TASK INSTRUCTIONS> Transcribe the material from its first line onward, ending with the line that contains "b = MB(); b.bar((-1, -8, 2.15), (1, 8, 2.15), .25);" and adding nothing beyond it.

DATASET EXCERPTS>
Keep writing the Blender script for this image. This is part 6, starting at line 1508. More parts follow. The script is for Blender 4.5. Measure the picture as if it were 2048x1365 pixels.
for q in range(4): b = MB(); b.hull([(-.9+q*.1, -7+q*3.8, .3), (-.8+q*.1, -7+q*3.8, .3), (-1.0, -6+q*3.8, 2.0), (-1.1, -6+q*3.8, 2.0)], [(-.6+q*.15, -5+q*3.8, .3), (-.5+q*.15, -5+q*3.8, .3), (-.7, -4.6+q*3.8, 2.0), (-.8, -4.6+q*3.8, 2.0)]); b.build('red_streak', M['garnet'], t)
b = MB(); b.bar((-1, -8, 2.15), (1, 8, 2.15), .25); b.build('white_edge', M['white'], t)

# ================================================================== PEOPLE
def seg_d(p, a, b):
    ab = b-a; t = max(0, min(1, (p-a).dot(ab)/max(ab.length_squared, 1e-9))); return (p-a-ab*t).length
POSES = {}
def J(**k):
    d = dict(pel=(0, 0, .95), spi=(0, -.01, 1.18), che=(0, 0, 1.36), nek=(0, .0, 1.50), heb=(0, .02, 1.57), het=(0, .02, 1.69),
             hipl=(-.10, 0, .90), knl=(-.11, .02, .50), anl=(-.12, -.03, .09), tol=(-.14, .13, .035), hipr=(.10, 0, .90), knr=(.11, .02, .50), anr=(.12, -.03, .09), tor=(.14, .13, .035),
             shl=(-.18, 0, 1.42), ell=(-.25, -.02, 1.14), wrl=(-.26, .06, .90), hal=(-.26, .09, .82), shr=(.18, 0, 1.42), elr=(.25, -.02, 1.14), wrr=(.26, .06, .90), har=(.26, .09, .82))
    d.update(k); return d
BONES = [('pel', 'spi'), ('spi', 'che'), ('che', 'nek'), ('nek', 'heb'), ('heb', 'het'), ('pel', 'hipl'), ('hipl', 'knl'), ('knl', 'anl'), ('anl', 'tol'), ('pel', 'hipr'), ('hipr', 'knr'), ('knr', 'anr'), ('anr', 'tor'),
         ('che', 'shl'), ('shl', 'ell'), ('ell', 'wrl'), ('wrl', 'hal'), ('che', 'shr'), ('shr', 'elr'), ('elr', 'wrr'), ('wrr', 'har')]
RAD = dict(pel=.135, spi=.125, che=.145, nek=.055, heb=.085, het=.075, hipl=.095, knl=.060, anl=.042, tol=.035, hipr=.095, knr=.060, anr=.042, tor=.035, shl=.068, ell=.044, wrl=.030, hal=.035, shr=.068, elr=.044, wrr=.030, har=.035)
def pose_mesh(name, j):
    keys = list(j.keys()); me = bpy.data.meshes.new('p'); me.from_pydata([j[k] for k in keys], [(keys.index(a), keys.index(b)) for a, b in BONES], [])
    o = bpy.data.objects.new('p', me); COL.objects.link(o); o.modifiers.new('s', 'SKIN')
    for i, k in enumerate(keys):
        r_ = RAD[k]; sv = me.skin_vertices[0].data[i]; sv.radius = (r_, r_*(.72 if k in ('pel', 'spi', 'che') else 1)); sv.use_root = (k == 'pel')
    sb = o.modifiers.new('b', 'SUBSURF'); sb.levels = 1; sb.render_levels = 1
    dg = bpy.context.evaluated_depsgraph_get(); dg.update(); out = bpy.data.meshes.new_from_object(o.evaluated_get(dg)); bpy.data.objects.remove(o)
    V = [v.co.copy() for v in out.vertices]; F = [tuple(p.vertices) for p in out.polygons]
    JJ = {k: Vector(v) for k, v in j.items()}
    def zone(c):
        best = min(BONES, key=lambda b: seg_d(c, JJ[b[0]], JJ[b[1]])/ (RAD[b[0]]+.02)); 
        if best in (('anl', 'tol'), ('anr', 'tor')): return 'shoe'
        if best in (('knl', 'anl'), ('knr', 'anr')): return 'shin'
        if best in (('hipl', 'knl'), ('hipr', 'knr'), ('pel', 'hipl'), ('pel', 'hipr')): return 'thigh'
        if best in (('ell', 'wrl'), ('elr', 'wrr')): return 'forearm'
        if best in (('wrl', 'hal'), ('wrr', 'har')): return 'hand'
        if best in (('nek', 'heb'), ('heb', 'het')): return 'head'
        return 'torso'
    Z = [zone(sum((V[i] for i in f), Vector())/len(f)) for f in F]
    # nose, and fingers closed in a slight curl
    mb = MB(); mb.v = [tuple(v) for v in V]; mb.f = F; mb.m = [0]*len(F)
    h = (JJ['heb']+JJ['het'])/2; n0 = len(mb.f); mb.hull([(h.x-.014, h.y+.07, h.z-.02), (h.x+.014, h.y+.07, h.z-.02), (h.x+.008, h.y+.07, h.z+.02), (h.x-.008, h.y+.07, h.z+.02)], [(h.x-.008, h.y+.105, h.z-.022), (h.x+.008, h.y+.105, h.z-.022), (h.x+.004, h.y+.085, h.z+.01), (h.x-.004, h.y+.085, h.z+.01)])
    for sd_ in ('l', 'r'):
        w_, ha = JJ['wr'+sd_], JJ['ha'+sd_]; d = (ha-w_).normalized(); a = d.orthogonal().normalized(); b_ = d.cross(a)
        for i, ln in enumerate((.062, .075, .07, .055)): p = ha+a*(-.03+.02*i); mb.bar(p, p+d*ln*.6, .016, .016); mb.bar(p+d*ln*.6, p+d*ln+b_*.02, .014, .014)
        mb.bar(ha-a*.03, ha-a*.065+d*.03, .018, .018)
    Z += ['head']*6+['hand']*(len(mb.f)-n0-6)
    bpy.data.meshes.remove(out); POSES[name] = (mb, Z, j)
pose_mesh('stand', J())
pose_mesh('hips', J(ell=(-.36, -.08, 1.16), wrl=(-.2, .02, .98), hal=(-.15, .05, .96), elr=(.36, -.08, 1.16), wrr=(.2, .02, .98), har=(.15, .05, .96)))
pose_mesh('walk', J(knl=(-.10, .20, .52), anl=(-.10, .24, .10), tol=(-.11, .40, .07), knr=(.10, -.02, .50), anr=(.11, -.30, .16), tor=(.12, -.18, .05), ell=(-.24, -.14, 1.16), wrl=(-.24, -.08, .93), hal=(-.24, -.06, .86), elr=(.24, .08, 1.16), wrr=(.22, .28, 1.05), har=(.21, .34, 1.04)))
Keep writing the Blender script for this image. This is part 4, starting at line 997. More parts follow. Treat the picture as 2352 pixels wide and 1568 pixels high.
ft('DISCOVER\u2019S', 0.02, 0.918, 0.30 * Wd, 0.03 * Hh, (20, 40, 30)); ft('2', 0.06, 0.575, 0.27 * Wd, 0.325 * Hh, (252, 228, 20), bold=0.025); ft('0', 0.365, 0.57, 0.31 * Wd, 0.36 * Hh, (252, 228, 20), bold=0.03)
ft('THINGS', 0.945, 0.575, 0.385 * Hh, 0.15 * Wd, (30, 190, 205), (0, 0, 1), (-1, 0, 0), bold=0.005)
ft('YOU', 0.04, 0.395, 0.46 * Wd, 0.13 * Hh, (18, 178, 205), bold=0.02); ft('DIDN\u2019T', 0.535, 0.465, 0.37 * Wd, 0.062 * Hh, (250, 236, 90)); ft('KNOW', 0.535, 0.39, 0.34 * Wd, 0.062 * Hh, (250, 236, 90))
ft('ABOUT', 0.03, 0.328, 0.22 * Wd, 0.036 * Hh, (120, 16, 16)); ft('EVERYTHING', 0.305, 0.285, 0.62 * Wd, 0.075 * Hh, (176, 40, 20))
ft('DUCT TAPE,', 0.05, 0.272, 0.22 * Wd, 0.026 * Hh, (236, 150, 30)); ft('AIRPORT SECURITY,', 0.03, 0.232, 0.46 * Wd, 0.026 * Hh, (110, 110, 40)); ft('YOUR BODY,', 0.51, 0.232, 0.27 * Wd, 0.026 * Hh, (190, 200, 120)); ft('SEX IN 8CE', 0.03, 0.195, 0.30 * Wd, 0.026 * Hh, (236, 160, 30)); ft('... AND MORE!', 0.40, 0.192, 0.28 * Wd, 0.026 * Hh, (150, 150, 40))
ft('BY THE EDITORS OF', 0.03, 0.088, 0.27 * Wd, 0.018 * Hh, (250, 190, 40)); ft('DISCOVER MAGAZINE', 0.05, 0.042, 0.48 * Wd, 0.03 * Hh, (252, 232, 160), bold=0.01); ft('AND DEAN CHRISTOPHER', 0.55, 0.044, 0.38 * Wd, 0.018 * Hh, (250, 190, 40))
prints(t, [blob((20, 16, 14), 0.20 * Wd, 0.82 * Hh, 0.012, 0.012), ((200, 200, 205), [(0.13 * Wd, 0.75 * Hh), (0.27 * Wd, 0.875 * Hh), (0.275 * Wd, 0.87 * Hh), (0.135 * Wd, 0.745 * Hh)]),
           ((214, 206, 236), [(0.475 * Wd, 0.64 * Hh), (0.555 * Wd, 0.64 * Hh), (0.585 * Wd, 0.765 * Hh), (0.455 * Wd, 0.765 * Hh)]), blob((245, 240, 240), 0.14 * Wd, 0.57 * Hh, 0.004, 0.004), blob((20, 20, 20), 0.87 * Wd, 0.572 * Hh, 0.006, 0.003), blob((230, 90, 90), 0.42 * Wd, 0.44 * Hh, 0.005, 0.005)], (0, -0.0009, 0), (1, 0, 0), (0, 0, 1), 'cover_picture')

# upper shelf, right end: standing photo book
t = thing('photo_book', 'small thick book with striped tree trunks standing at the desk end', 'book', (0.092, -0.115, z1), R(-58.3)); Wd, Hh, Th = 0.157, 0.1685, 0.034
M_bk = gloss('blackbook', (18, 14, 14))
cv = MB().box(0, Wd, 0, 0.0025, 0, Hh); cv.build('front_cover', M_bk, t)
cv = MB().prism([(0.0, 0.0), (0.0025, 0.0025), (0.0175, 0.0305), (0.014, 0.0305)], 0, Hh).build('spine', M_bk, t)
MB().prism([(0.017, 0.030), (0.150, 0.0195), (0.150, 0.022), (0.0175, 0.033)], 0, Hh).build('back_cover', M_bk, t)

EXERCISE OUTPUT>
Keep writing the Blender script for this image. This is part 6, starting at line 1508. More parts follow. The script is for Blender 4.5. Measure the picture as if it were 2048x1365 pixels.
for q in range(4): b = MB(); b.hull([(-.9+q*.1, -7+q*3.8, .3), (-.8+q*.1, -7+q*3.8, .3), (-1.0, -6+q*3.8, 2.0), (-1.1, -6+q*3.8, 2.0)], [(-.6+q*.15, -5+q*3.8, .3), (-.5+q*.15, -5+q*3.8, .3), (-.7, -4.6+q*3.8, 2.0), (-.8, -4.6+q*3.8, 2.0)]); b.build('red_streak', M['garnet'], t)
b = MB(); b.bar((-1, -8, 2.15), (1, 8, 2.15), .25); b.build('white_edge', M['white'], t)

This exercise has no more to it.